OGC Opinion No. 05-12-21

The Office of General Counsel issued the following opinion on December 27, 2005, representing the position of the New York State Insurance Department.

Re: Electronic Fund Transfers

Questions Presented:

  1. Does the New York Insurance Law impose any restrictions on the use of electronic fund transfers by an insurer and/or its employees for the acceptance or distribution of funds?
  2. Is an insurer required to have security measures in place to prevent an employee who makes electronic fund transfers from engaging in fraudulent practices?

Conclusions:

  1. The New York Insurance Law does not impose any per se restrictions on the use of electronic fund transfers by an insurer and/or its employees for the acceptance or distribution of funds. However, under New York's Electronic Signatures and Records Act (ESRA), an insurer may not require such transactions to be made electronically and must obtain its insureds' and vendors' approval to transfer funds in this manner.
  2. Although the New York Insurance Law does not specifically require an insurer to have security measures in place to prevent fraudulent financial transactions by its employees, the Department would expect adequate safeguards to be in place as a good business practice.

Facts:

An insurer's employees routinely transfer funds to and from the company's policyholders, vendors and others by electronic means. It is assumed herein that the insurer has instructed or authorized its employees to do so and that the employees did not take it upon themselves to transfer funds in this manner of their own volition.
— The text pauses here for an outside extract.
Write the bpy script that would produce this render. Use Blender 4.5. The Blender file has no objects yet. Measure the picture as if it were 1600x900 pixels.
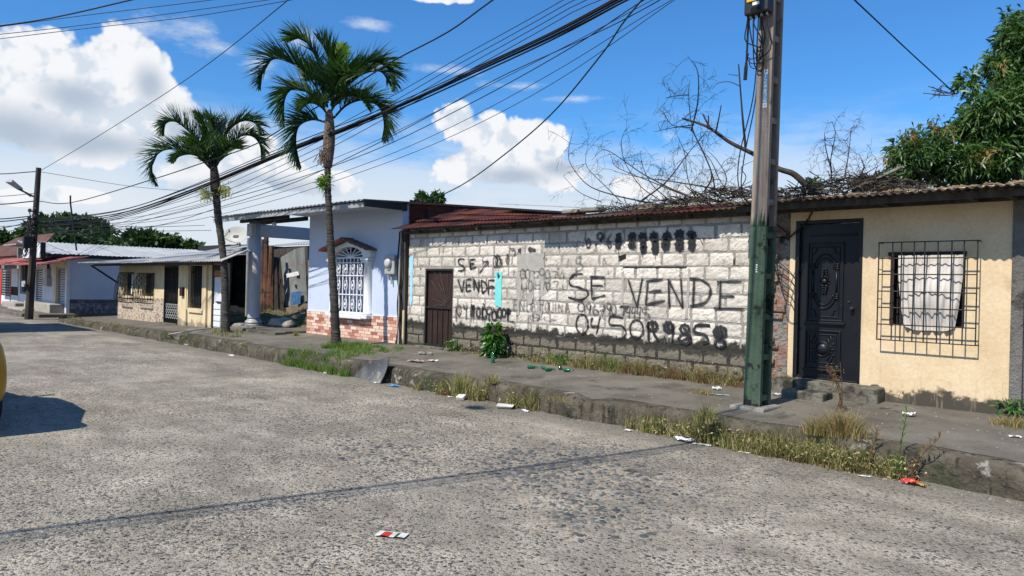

It was questioned as a general matter whether the Insurance Law imposes any restrictions on the use of electronic fund transfers, and specifically whether an insurer is required to have security measures in place to prevent fraudulent transactions by its employees.

Analysis:

While the New York Insurance Law does not impose any per se restrictions on the use of electronic fund transfers by insurers and/or their employees for the acceptance or distribution of funds, New York's Electronic Signatures and Records Act does.

New York State enacted the Electronic Signatures and Records Act (ESRA) as part of Chapter 4 of the Laws of 1999, which added the State Technology Law as new Chapter 57-A of the Consolidated Laws of New York. ESRA is currently codified as N.Y. State Tech. Law §§ 301 - 309 (McKinney 2005).1

N.Y. State Tech. Law § 309 (McKinney Supp. 2005) states:

Nothing in this article shall require any entity or person to use an electronic record or an electronic signature unless otherwise provided by law.

Thus, an insurer may not require fund transactions to be made electronically and must obtain its insureds' and vendors' approval to transfer funds in this manner.

Although the New York Insurance Law does not specifically require an insurer to have security measures in place to prevent fraudulent financial transactions by its employees, the Department would expect adequate safeguards to be in place as a good business practice. While the Department encourages the use of electronic transactions, it does require an insurer, agent or broker using such technology to transact business in a secure manner, such as being capable of verifying that a person providing an electronic signature is actually the party to be charged.

For further information you may contact Associate Attorney Sally Geisel at the New York City Office.


1 The federal Electronic Signatures in Global and National Commerce Act (E-Sign), 15 U.S.C.A. §§ 7001 – 7031 (West Supp. 2003) also provides that electronic records may not be denied legal effect, validity or enforceability solely because they were created electronically. ESRA is consistent with the federal E-Sign.